Poppyland


The passing of actor Alan Howard brings to mind a rare film that most obituarists will struggle to recall. I never saw Howard on the stage, (I never see people on the stage much), where I believe him to have been magnificent, but John Madden's film for the BBC is something else. Filmed in the summer of 1984 Poppyland was transmitted only once to my knowledge, in January 1985. Howard played Clement Scott, the poet and Daily Telegraph drama critic who visited the Norfolk coast around Cromer in 1883. His subsequent pieces for the papers brought the crowds thronging to Cromer, the countryside being dubbed 'Poppyland' by the Great Eastern Railway Company. 

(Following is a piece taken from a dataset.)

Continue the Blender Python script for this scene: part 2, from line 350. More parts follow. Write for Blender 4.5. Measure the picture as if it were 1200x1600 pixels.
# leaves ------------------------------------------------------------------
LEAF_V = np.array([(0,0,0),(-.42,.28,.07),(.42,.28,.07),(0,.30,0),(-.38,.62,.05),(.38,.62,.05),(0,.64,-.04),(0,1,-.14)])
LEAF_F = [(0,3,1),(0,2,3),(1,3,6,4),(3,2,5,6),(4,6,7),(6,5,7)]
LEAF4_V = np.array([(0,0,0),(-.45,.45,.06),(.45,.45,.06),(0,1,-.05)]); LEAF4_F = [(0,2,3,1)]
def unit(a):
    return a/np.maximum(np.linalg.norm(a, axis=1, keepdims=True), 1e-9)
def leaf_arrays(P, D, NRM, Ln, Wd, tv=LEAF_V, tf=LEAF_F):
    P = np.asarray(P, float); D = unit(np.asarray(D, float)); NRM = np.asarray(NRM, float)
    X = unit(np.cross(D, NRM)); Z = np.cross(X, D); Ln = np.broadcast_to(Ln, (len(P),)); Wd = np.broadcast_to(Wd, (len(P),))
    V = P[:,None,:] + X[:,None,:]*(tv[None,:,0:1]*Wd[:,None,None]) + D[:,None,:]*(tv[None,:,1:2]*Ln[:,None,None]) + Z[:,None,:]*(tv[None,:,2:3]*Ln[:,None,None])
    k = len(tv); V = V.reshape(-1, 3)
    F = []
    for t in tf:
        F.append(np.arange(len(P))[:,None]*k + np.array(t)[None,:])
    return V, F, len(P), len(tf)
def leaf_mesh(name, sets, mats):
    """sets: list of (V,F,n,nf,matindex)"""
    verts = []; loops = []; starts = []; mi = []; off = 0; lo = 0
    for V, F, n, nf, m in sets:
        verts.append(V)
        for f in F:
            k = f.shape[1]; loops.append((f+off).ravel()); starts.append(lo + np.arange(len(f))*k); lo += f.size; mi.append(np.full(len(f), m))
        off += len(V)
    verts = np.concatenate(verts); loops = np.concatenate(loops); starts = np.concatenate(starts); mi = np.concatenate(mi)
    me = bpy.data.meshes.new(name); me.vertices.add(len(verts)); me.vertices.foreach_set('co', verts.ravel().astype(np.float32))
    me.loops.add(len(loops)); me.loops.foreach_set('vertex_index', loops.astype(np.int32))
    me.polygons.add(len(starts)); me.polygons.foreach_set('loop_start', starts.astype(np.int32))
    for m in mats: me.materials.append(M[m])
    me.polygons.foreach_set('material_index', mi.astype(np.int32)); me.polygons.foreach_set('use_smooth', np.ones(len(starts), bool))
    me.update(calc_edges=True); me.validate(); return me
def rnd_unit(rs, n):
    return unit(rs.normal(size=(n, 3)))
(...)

At 90 minutes long, this is a proper film, one that transcends the medium it was made for. Apart from Howard, the narrative is helped along by Scott's friends turning up at the mill house that is the centrepiece of the film, played with much Victorian vigour by John Shrapnel, Jonathan Hyde, John McEnery and the delightful Phoebe Nicholls as the miller's daughter Louie Jermy. Films made by the BBC around this time tend to get forgotten (or worse) unless the archives are trawled through by the British Film Institute who have done a marvellous job in resurrecting the early work of Ken Russell and the Christmas M.R.James stories for DVD. I did in fact record Poppyland on a VHS tape, which although still in my possession is missing the opening couple of minutes. I sincerely hope the BFI will find something more substantial so that we can all enjoy the film again.